The discovery represents some of the most detailed evidence to date that female warriors weren't just the stuff of ancient fiction, according to Adrienne Mayor, author of The Amazons: Lives and Legends of Warrior Women across the Ancient World.
Posted by:Besoeker

#10  Perhaps the Amazons identified as men...
Posted by: ruprecht   2020-01-01 18:47  

#9  
Posted by: Lex   2020-01-01 14:51  

#8  Peachy Carnehan: ... one day they come and they took him down and they said it was a miracle he wasn't dead and then they set him down and they let him go. And Peachy come home, in about, a year. And the mountains they tried to fall on old Peachy, but he was quite safe because Daniel walked before him. And Daniel never let go of Peachy's hand and Peachy never let go of Daniel's head.

Rudyard Kipling: [aghast] His head?

Peachy Carnehan: You knew Danny, sir. Oh, yes, you knew, most Worshipful Brother.
[Takes something out of the sack he is carrying and places it on a table]

Peachy Carnehan: Daniel Dravot, Esquire. Well, he became king of Kafiristan, with a crown on his head and that's all there is to tell. I'll be on my way now sir, I've got urgent business in the south, I have to meet a man in Marwar Junction.

[Peachy limps out of the room. Kipling opens the sack and removes Daniel's decaying head with the golden crown still on his head]
Posted by: Lex   2020-01-01 14:44  

#7  Daniel Dravot (with help from Peachy Carnehan) took it from them around 1880.

Daniel Dravot : In any place where they fight, a man who knows how to drill men can always be a King. We shall go to those parts and say to any King we find - "D'you want to vanquish your foes?' and we will show him how to drill men; for that we know better than anything else. Then we will subvert that King and seize his Throne and establish a Dynasty.
Posted by: Lex   2020-01-01 14:39  

#6  Sorry, pashto.
Posted by: Dron66046   2020-01-01 14:09  

#5  Kandahar is in fact a contraction from Isikanderhar, Alexander in urdu is Sikander.
Posted by: Dron66046   2020-01-01 14:08  

#4  Alexander the great took it from Persia in 330 BC.
Posted by: Dron66046   2020-01-01 14:06  

#3  Fascinating, Dron66046. But how/when did the Geeks come to have territory in Afghanistan?
Posted by: trailing wife   2020-01-01 13:59  

#2  Greek provincial governor named Seleucus Nikator lost to Indian king Chandragupta Maurya (Sandrakottos), attempting to take part of the Punjab in 303 BC. To seal a peace treaty, Chandragupta gifted Seleucus around 500 war elepants in exchange for the Greek holdings in Afganistan, Seleucus' own daughter and some Greek women. Martial training - riding horses, wrestling, stealth, archery and swordsmanship was necessary training for female staff, queens and wives of officers in the Mauryan empire. Those Greek women became the all-female, special squad who guarded the king. Their exploits and records in archery and kills in skirmishes are written of in Megasthenes' accounts and by Indian historians. There's a book 'Badasses' too which mentions them.

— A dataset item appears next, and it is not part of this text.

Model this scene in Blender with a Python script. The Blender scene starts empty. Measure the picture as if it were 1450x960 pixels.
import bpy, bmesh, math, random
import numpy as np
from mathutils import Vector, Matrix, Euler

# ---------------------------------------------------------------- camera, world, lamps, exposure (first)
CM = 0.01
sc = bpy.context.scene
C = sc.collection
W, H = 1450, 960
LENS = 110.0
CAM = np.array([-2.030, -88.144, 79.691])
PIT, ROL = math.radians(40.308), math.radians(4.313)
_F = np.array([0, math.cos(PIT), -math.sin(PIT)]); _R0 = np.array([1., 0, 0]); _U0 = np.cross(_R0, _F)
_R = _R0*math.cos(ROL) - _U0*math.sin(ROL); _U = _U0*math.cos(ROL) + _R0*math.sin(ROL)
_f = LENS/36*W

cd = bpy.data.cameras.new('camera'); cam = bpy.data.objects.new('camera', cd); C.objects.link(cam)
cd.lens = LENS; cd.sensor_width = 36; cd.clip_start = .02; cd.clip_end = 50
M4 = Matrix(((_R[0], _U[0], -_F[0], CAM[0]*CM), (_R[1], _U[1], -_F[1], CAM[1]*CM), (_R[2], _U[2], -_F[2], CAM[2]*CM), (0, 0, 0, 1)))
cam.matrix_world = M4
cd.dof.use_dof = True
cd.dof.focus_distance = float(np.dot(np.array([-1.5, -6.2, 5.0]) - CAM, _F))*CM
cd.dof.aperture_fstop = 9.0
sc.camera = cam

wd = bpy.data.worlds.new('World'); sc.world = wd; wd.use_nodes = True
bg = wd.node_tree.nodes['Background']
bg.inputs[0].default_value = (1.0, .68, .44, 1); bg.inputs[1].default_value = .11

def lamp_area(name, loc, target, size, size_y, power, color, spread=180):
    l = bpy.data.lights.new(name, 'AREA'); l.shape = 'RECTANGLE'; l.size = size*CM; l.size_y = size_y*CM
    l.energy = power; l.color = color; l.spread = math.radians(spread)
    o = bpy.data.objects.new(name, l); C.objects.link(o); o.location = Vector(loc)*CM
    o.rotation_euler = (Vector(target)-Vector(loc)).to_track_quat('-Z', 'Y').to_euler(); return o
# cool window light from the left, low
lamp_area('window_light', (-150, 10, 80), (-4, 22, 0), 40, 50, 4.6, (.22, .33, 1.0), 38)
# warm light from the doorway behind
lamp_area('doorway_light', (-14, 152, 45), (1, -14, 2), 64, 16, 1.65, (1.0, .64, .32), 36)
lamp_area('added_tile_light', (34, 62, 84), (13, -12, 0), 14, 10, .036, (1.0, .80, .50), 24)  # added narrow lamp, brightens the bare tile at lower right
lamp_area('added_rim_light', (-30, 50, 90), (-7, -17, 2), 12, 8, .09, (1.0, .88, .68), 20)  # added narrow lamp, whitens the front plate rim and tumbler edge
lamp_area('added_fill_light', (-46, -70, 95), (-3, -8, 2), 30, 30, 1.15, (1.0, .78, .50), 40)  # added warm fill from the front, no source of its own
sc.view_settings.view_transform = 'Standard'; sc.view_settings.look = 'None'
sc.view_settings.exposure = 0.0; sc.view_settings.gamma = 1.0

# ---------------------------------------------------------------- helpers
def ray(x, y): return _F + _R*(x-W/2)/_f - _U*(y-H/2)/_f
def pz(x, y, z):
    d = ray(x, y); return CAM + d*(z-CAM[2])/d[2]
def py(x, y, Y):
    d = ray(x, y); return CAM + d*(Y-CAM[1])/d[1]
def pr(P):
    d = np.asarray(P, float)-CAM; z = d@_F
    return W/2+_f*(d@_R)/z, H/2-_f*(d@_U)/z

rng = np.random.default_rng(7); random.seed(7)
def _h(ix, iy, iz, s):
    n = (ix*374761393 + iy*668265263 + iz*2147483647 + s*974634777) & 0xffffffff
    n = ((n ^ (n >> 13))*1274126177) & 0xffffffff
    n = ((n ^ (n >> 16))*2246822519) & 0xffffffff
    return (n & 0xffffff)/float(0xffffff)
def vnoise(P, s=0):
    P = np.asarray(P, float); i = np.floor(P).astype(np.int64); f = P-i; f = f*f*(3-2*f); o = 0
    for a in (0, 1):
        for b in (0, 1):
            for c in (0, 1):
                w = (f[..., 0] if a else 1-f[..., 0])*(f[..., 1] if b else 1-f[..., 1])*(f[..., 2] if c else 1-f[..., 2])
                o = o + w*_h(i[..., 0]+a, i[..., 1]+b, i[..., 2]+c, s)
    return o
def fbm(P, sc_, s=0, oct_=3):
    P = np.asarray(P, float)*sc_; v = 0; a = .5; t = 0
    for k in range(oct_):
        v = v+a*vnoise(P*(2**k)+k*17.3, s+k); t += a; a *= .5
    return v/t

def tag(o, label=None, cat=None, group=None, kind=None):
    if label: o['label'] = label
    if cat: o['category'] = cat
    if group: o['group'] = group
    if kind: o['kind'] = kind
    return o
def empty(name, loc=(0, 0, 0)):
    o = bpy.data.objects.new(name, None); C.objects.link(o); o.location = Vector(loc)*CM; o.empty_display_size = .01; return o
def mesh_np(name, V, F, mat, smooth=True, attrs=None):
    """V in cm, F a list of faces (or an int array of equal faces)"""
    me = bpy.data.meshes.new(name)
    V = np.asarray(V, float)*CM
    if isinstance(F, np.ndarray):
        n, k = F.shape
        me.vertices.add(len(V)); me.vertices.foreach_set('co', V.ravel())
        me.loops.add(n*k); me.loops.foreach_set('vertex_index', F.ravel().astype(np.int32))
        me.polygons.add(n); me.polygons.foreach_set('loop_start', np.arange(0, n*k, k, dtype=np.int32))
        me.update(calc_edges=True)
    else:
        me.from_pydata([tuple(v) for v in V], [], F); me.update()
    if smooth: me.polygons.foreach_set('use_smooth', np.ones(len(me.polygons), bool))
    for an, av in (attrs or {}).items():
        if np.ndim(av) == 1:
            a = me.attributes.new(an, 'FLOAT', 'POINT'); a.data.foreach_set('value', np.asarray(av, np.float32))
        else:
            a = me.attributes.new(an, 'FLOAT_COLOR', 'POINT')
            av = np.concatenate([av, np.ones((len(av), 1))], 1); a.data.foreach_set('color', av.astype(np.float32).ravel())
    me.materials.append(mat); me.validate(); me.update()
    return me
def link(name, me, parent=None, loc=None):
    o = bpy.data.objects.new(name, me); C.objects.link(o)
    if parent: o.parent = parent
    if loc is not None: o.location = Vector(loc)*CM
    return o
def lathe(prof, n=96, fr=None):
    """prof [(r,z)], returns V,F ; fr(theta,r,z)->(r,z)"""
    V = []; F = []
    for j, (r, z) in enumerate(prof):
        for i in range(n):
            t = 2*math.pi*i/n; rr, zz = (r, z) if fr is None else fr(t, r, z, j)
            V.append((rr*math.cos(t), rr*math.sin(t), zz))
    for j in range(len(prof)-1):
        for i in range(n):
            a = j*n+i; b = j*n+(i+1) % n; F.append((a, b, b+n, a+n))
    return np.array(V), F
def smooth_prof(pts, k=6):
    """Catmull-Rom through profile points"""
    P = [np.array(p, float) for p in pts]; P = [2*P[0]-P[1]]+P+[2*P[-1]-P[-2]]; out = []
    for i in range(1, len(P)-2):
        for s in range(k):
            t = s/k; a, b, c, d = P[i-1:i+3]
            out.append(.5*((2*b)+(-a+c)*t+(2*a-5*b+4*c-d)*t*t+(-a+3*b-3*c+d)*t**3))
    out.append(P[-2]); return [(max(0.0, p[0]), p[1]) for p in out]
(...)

It is believed Chandragupta relieved some of their service and sent them to Seleucus' successor, Antiochus I Soter to show him the value of women fighters. Fearful of the superior fighting skills of these women, he posted them somewhere in Boeotia where they later established their own matriarchal fiefdom. The tradition of women special forces could also have carried across to parts of Europe too as relations with the Mauryan Empire were stronger by 185 BC.
Posted by: Dron66046   2020-01-01 13:48  

#1  The origin of community property law? From Amazons to Germanic tribes to Spain and the new world.